Work on The House of the Republic (now, The Palace of Parliament or the People’s House) in Bucharest began in 1978, inspired by the North Korean capital Pyongyang and President Kim Il Sung’s palatial residence begun in 1976. Romania’s dictator, Nicolae Ceaușescu, was a great admirer of North Korea.

Ceaușescu’s ecological and architectural disaster was (and is) the heaviest building in the world and the second largest administrative building in the world for a country of only 20 million people. Even today, when housed with the two chambers of Parliament, events rooms, three museums, conference centres and offices for international bodies, a whopping 70% of the building is empty. The irony is that Ceaușescu and his wife never enjoyed their self-aggrandising folly, completed in 1997. They were executed by firing squad in 1989.
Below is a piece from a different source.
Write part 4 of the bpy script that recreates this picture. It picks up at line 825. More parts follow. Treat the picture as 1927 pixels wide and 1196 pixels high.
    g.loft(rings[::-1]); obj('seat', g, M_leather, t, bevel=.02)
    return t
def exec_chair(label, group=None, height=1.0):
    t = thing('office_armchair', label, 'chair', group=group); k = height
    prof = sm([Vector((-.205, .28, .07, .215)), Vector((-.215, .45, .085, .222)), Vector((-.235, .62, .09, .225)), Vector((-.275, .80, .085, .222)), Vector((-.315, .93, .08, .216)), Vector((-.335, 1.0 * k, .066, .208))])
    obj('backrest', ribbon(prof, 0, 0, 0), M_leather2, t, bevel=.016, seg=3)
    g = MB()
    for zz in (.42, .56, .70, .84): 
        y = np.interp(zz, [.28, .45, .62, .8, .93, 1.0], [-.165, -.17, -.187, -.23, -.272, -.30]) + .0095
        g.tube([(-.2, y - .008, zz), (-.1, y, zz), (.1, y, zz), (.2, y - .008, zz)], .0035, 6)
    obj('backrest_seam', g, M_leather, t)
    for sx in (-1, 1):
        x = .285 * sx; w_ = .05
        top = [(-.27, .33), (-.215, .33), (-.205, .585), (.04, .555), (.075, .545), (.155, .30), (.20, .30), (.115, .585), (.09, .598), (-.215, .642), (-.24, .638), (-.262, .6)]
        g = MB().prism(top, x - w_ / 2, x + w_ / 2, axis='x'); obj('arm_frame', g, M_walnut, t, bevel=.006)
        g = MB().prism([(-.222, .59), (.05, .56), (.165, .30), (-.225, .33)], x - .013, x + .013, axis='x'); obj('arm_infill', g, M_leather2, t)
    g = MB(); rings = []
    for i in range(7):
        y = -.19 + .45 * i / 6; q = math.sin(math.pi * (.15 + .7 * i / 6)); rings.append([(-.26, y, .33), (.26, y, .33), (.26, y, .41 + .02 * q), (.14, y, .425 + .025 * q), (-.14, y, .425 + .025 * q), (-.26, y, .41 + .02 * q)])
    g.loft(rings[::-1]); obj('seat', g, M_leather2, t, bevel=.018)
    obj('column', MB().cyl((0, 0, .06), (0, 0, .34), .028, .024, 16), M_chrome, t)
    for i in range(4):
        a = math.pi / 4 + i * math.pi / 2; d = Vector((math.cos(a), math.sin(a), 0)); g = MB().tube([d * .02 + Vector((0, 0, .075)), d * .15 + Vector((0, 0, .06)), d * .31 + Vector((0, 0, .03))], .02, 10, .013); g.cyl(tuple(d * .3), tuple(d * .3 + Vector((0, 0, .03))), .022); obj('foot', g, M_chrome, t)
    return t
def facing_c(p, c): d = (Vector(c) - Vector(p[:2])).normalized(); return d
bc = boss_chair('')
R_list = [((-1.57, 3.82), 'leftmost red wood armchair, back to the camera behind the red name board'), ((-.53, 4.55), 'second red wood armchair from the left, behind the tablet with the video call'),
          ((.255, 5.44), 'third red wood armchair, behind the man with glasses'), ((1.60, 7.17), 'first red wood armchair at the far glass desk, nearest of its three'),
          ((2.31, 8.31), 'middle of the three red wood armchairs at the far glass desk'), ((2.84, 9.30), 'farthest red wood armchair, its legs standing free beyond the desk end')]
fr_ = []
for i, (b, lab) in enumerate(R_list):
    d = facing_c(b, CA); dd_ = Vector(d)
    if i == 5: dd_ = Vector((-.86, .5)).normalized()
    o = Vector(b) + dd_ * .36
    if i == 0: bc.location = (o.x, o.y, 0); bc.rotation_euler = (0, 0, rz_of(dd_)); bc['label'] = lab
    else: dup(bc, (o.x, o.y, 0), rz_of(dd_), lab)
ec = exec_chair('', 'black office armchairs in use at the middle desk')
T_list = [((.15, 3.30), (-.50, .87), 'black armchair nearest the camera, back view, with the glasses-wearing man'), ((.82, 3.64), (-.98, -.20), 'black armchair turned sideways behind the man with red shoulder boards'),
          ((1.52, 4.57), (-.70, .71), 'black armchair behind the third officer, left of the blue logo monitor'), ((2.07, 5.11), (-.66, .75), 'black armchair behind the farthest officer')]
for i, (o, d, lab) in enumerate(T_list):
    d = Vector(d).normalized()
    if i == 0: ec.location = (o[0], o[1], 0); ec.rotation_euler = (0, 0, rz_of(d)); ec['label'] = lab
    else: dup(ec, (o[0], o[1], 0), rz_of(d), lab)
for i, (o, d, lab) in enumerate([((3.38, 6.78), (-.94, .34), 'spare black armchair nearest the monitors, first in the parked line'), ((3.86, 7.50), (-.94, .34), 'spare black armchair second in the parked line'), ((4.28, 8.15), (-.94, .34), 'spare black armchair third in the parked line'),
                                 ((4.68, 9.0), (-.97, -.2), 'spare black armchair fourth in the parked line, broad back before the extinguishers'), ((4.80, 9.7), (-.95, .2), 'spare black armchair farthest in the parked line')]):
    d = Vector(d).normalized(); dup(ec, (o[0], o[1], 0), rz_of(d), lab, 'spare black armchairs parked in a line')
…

This was no consolation to the thousands of families who survived the clearance of a huge area known as Bucharest’s Uranus Hill Quarter, to make way for the monument to power. They lost their homes, their businesses, their schools, parks, centuries old churches and synagogues and even an art-deco sports stadium. When the hill itself was demolished, a burial site for plague victims was discovered like an unheeded warning. What was the flourishing, beautiful old town was erased from history; reduced to ashes.

In her collaborative exhibition, described as a “moving archive,” architect-photographer and conceptual artist Ioana Marinescu compares Uranus Hill to the disappearance of Pompeii. That said, geology and archaeology have preserved some of the ancient ruins. Visitors to the gallery are likely to see plaster casts on a banquet table, the table reflecting the films playing downstairs where former residents with memories of the evictions reminiscence over a meal in the park opposite the Palace and share their memories.

On opening night Marinescu’s collaborators were taking casts of one another in a solemn, ritualistic manner, choreographed by Hanna Gillgren, to look like a battlefield with the movements of the actors expressing the trauma of losing a home, a livelihood, neighbours, hopes and dreams with, in some cases, no notice given. The
suddenness was akin to the suddenness of Pompeii, but here, the heartless calamity was manmade.

That these plaster casts look like sheets of paper is no coincidence. All that remains of this once thriving city within a city are witness statements, words on paper or tape. During the opening night performance dancers/actors moved around the room reciting words which were hard to hear due to the crowd movement on the old floorboards, but they sounded like chants, and to some extent, the equivalent of the frescos found on the walls in Pompeii. They take us on recalled tours of the area, mentioning gardens.

Dramaturg Phoebe von Held, architect Thomas Goodey and sound artists Doru Apreotesei and David Crawforth create an abstract imaginary space attempting to connect past with present. A large screen on the back wall plays a film on a loop of a dancer in the ruins of Pompeii, clinging to the shells of streets and homes remaining, more than what remains in Uranus Hill. At one point the arched door opens to reveal the vista of the gallery’s garden and the railway that runs alongside.

Beaconsfield Gallery on Newport Street (not to be confused with Damien Hurst’s Newport Street Gallery also in Vauxhall) is a beautiful, municipal-looking brick building on a leafy street near the Thames. The gallery was chosen for its metaphorical as well as its aesthetic and practical properties. For the building is all that remains of the Lambeth Ragged School, demolished to make way for the railway. The memory of the school lives on in the building, merging now with these Romanian memories.

When we were eventually ushered down to the “arch,” a barrel vaulted cellar, for a performance with a specially built wooden structure pushed by a collaborator with two dancers weaving precarious routes in and out of the structure it was reminiscent of a bulldozer literally and figuratively crushing people in its path. The unmistakable sounds of the railway above our heads adding to the atmosphere; luring those memories back to life.

The project, which began in 2017, is still a work in progress. It changes with every venue and every year and represents years of research. Like a sculptor chipping away to uncover new forms and meaning and identities, Marinescu, with Smaranda Găbudeanu and Iulia Mărăcine, continue reworking their “exhillation” as they call the exhibition, since the process is not over. What you find when you visit is part of this process, next experienced at the SAC Gallery in Bucharest.

Beaconsfield Gallery: 22 Newport Street Vauxhall, London SE11 6AY – Wed-Sat 12-5 or by appointment.